The Final Declaration confirms:
- Total income from all sources
- Allowances and reliefs
- Adjustments and claims
- The final tax position for the year
Only once the Final Declaration is submitted is the tax liability finalised.
How often will landlords need to report?
Under MTD for IT, landlords will typically submit:
- 4 quarterly updates
- 1 Final Declaration per tax year
That’s five submissions per year, instead of one.
This is why the choice of the right software will make the transition to this new system much smoother — manual record-keeping simply isn’t designed for this level of ongoing reporting.
What does “digital record-keeping” actually mean?
Digital record-keeping means more than typing totals into a spreadsheet once a year.
Under MTD rules, landlords must:
- Record income and expenses digitally
- Store those records in compatible software
- Maintain a digital link between records and submissions
What records must be kept digitally?
For rental property, this includes:
- Date of income or expense
- Amount
- Category (rent, repairs, insurance, etc.)
- Property information where relevant
You can still keep paper receipts, but the primary records must be digital.
Can landlords still use spreadsheets?
Spreadsheets are not banned, but they are restricted.
For many landlords, spreadsheets alone will not be sufficient, particularly as MTD reporting becomes more frequent.
What are the penalties for not complying?
MTD for IT introduces a points-based penalty system.
You can receive penalty points for:
- Missing quarterly updates
- Submitting late Final Declarations
- Failing to keep digital records
Points accumulate over time and can lead to financial penalties if thresholds are reached, making ongoing compliance important.
Late submissions penalties have been waived for the first year, until April 2027.

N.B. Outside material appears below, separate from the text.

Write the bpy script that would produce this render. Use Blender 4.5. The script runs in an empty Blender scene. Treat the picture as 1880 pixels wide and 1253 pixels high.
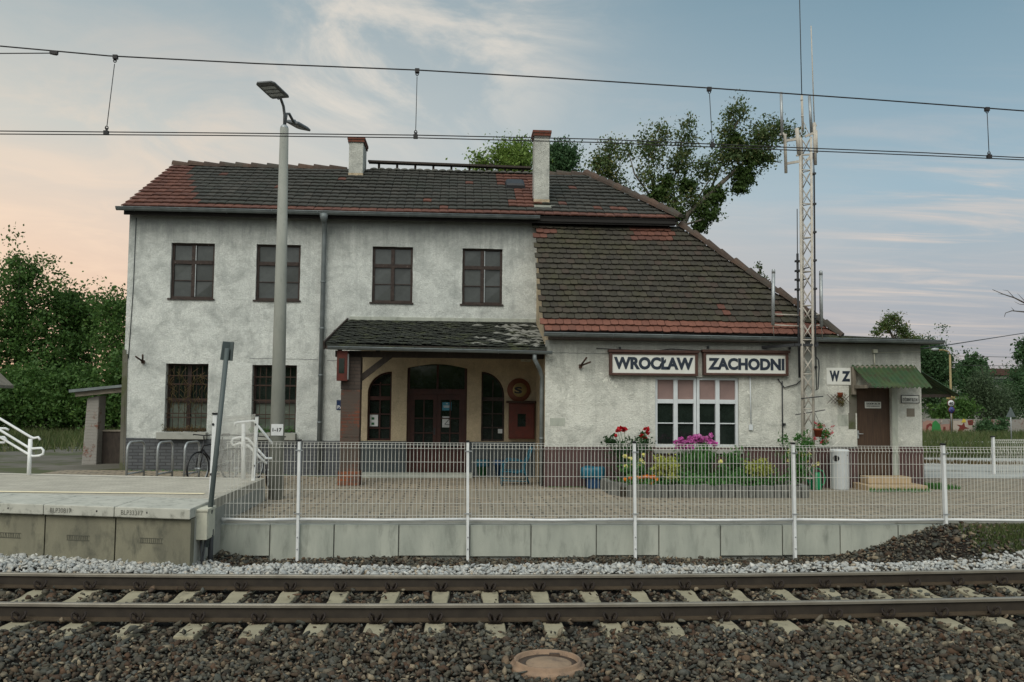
import bpy, math, random
import numpy as np
from mathutils import Vector, Matrix
from mathutils.geometry import tessellate_polygon
random.seed(7); rng = np.random.default_rng(7)
SC = bpy.context.scene; COL = SC.collection
PI = math.pi
# ------------------------------------------------------------------ camera
FPX = 1620.; TH = math.radians(3.45); PH = math.atan(.065); RO = .009; CX, CY = 940., 626.5
C = Vector((0, 0, 2.15))
F = Vector((math.sin(TH)*math.cos(PH), math.cos(TH)*math.cos(PH), math.sin(PH)))
R = Vector((math.cos(TH), -math.sin(TH), 0)); U = R.cross(F)
def ray(px, py):
    u = (px-CX)/FPX; v = (CY-py)/FPX
    a = u*math.cos(RO)-v*math.sin(RO); b = u*math.sin(RO)+v*math.cos(RO)
    return F+R*a+U*b
def at(px, py, Y):
    d = ray(px, py); return C+d*((Y-C.y)/d.y)
def atz(px, py, z):
    d = ray(px, py); return C+d*((z-C.z)/d.z)
def atx(px, py, X):
    d = ray(px, py); return C+d*(X/d.x)
def rect(x0, y0, x1, y1, Y):
    a, b, c, d = at(x0, y0, Y), at(x1, y0, Y), at(x0, y1, Y), at(x1, y1, Y)
    return ((a.x+c.x)/2, (b.x+d.x)/2, (c.z+d.z)/2, (a.z+b.z)/2)
cd = bpy.data.cameras.new("camera"); cam = bpy.data.objects.new("camera", cd); COL.objects.link(cam)
cx = R*math.cos(RO)+U*math.sin(RO); cy = -R*math.sin(RO)+U*math.cos(RO)
M = Matrix.Identity(4)
for i in range(3):
    M[i][0] = cx[i]; M[i][1] = cy[i]; M[i][2] = -F[i]; M[i][3] = C[i]
cam.matrix_world = M
cd.sensor_width = 36; cd.lens = FPX/1880*36; cd.clip_end = 3000; cd.clip_start = .05
SC.camera = cam
# ------------------------------------------------------------------ materials
class NT:
    def __init__(s, tree): s.t = tree; s.n = tree.nodes; s.l = tree.links
    def new(s, typ, **kw):
        n = s.n.new(typ)
        for k, v in kw.items(): setattr(n, k, v)
        return n
    def link(s, a, b): s.l.new(a, b)
    def setin(s, sock, v):
        if hasattr(v, 'is_linked') or hasattr(v, 'links'): s.l.new(v, sock)
        elif isinstance(v, (tuple, list)) and len(v) == 3 and sock.type == 'RGBA': sock.default_value = (*v, 1)
        else: sock.default_value = v
    def math(s, op, a, b=0., clamp=False):
        n = s.new('ShaderNodeMath', operation=op, use_clamp=clamp); s.setin(n.inputs[0], a); s.setin(n.inputs[1], b); return n.outputs[0]
    def mix(s, f, a, b, blend='MIX'):
        n = s.new('ShaderNodeMix', data_type='RGBA', blend_type=blend); s.setin(n.inputs[0], f); s.setin(n.inputs[6], a); s.setin(n.inputs[7], b); return n.outputs[2]
    def ramp(s, f, stops, interp='LINEAR'):
        n = s.new('ShaderNodeValToRGB'); cr = n.color_ramp; cr.interpolation = interp
        while len(cr.elements) < len(stops): cr.elements.new(.5)
        for e, (p, c) in zip(cr.elements, stops):
            e.position = p; e.color = (*c, 1) if isinstance(c, (tuple, list)) else (c, c, c, 1)
        s.setin(n.inputs[0], f); return n.outputs[0]
    def noise(s, vec, scale, detail=4., rough=.55, dist=0.):
        n = s.new('ShaderNodeTexNoise'); n.inputs['Scale'].default_value = scale; n.inputs['Detail'].default_value = detail
        n.inputs['Roughness'].default_value = rough; n.inputs['Distortion'].default_value = dist; s.link(vec, n.inputs['Vector']); return n.outputs[0]
    def pos(s, scale=(1, 1, 1), rot=(0, 0, 0)):
        g = s.new('ShaderNodeNewGeometry'); m = s.new('ShaderNodeMapping'); s.link(g.outputs['Position'], m.inputs[0])
        m.inputs['Scale'].default_value = scale; m.inputs['Rotation'].default_value = rot; return m.outputs[0]
    def island(s): return s.new('ShaderNodeNewGeometry').outputs['Random Per Island']
def newmat(name):
    m = bpy.data.materials.new(name); m.use_nodes = True; t = NT(m.node_tree)
    b = [n for n in t.n if n.type == 'BSDF_PRINCIPLED'][0]
    return m, t, b
def bump(t, b, h, strength=.4, dist=.02):
    n = t.new('ShaderNodeBump'); n.inputs['Strength'].default_value = strength; n.inputs['Distance'].default_value = dist
    t.setin(n.inputs['Height'], h); t.link(n.outputs[0], b.inputs['Normal'])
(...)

Why HMRC is introducing MTD for landlords
HMRC’s stated aims include:
- Reducing errors caused by manual record-keeping
- Improving accuracy and timeliness of tax data
- Closing the tax gap
- Encouraging better financial awareness
Whether landlords see benefits depends largely on how prepared they are and how effectively they adopt digital systems.
What should landlords be doing now?
Early preparation makes a significant difference.
Practical steps to take now
-
Check your qualifying income
This determines when MTD applies to you. -
Review your current record-keeping
Paper-based systems will not be compliant. -
Talk to your accountant early
MTD changes workflows for agents as well as landlords. -
Start keeping records digitally
Building the habit early reduces disruption later.
How digital record-keeping works in practice
In practice, MTD-compliant record-keeping means:
- Rental income recorded as it’s received
- Expenses categorised correctly throughout the year
- Data flowing digitally into quarterly updates
- Fewer year-end surprises
- Better visibility over tax liabilities
For many landlords, this is a shift away from reactive, once-a-year accounting towards ongoing financial clarity.
Final thoughts: MTD is no longer optional for most landlords
Making Tax Digital for landlords is not a minor administrative tweak. It is a fundamental change to how tax reporting works.
Landlords who leave preparation too late risk unnecessary stress and much higher compliance cost down the road.
Those who prepare early can approach MTD with confidence — and potentially gain better control over their property finances in the process.